前者は、共通目的、指揮命令系統が明確であり、大学の法人組織や事務組織がこちらにあたる。後者は、構成員の責任で自らの組織を規律づける点に特徴があり、教員組織はこちらにあたる。

そのこととも関連するが、大学のガバナンスには2つの側面がある。法人や大学の運営をステークホルダーの視点からどう「規律づけ」るか、そして共同体的組織において、いかに合意形成を図り自律的に組織運営するかが重要となる。そのような大学のガバナンスにおいては、「パワー」と「リーダーシップ」の違いを踏まえた議論がきちんとなされているかが問われる。

「パワー」とは、組織における個人の地位(権限)などに基づき、他者に影響を与える力です。「リーダーシップ」とは、目指す方向に向けて、メンバーの能動的な行動を引き出す能力(正直である、先見の明がある、仕事ができる、やる気にさせる)のことです。後者の「リーダーシップ」は、組織の幹部だけでなく、組織のあらゆるメンバーがもつことのできる能力であり、それは他者を「まきこむ力」である。

リーダーが最大の力を発揮するのは、模範となり、共通のビジョンを呼び起こし、プロセスに挑戦し、人びとを行動にかりたて、心から励ますときである。

リーダーシップとは人間関係。熱心にメンバーを導く人と、その人についていきたい人との関係。おたがいが尊敬と信頼で結ばれていれば、どんな逆境も乗り換え、偉大な功績を残すことができる。

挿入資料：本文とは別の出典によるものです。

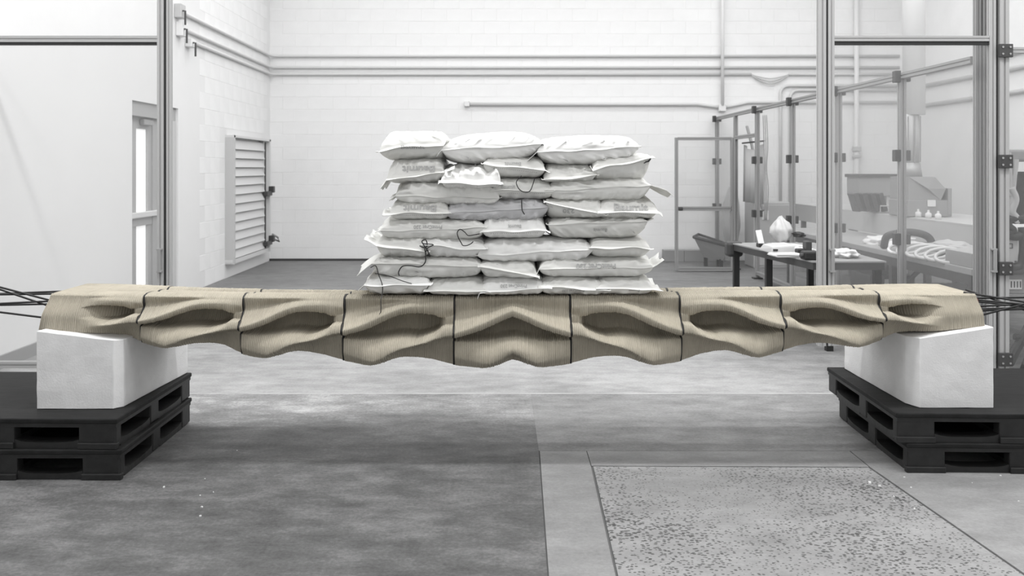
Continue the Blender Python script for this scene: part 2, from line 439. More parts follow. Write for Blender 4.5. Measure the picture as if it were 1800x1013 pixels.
conduit('conduit', [(WX(826, YB), YB-0.035, zl), (WX(1225, YB), YB-0.035, zl), (WX(1248, YB), YB-0.03, zl-0.03), (WX(1266, YB), YB-0.03, zl-0.05)], 0.028, 'long low conduit running to the square box on the back wall')
conduit('conduit', [(WX(1272, YB), YB-0.03, zl-0.05), (WX(1290, YB), YB-0.03, zl-0.02), (WX(1315, YB), YB-0.03, zl+0.03), (6.42, YB-0.03, zl+0.03)], 0.024, 'low conduit leaving the square box towards the right corner')
def jbox(px, py, s, lab):
    t = thing('junction_box', lab, 'junction box', W(px, py, YB-0.05))
    x, z = WX(px, YB), WZ(py, YB)
    MB().box((x, YB-0.045, z), (s, 0.07, s)).build('box', M['white'], t, bevel=0.006)
    MB().box((x, YB-0.085, z), (s*0.92, 0.01, s*0.92)).build('cover', M['white'], t, bevel=0.002)
    for q in (-1, 1): MB().tube([(x+q*s*0.36, YB-0.089, z+q*s*0.36), (x+q*s*0.36, YB-0.094, z+q*s*0.36)], 0.006).build('screw', M['bolt'], t)
jbox(821, 183, 0.085, 'small white junction box at the left end of the low conduit')
jbox(1268, 190, 0.115, 'square white junction box where the vertical conduit ends')
conduit('conduit', [(WX(1268, YB), YB-0.075, 5.5), (WX(1268, YB), YB-0.075, WZ(195, YB)+0.08)], 0.028, 'vertical white conduit dropping to the square junction box', m='white')
def bend(px, py, lab):
    x, z = WX(px, YB), WZ(py, YB); q = 0.12
    pts = [(6.42, YB-0.03, z), (x+q, YB-0.03, z)]+[(x+q-q*math.sin(a), YB-0.03, z-q+q*math.cos(a)) for a in (0.4, 0.8, 1.2)]+[(x, YB-0.03, z-q), (x, YB-0.03, 0.6)]
    conduit('conduit', pts, 0.024, lab)
bend(1371, 151, 'outer of two conduits bending down on the back wall')
bend(1388, 159, 'inner of two conduits bending down on the back wall')
o = conduit('standpipe', [(WX(1503, YB), YB-0.06, 5.5), (WX(1503, YB), YB-0.06, 1.35), (WX(1503, YB), YB-0.06, 0.9)], 0.038, 'thick white vertical pipe on the back wall behind the fence', m='white', cat='pipe', n=12)
for i, (py, h) in enumerate(((262, 0.08), (275, 0.05))):
    MB().box((WX(1503, YB), YB-0.07, WZ(py, YB)), (0.12, 0.10, h)).build('pipe_fitting', M['ltgrey'], o, bevel=0.01)
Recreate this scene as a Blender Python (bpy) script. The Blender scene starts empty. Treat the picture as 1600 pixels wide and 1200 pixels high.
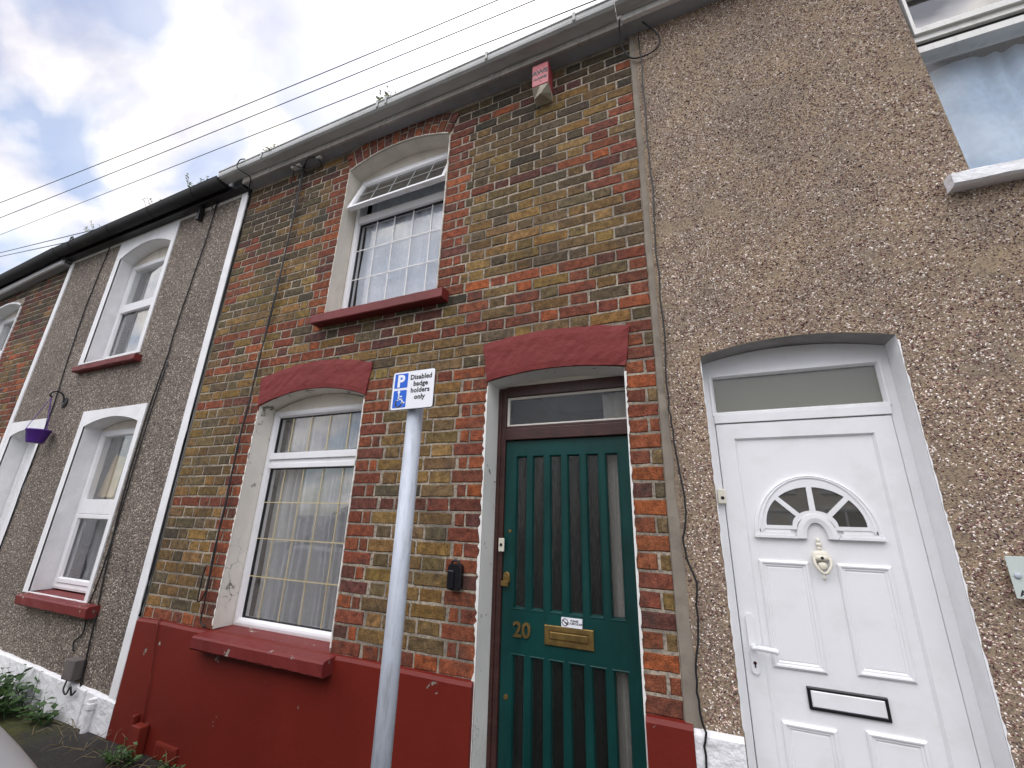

リーダーシップとは、リーダーとメンバーの双方向のプロセスであり、この関係性なしには語れない。結びつきを求める人間の基本的な欲求を理解できなければ、リーダーシップのどんな戦略や戦術も、スキルや実践も、意味を持たない。正直である、先見の明がある、仕事ができる、やる気にさせる。信頼こそがリーダーシップの土台。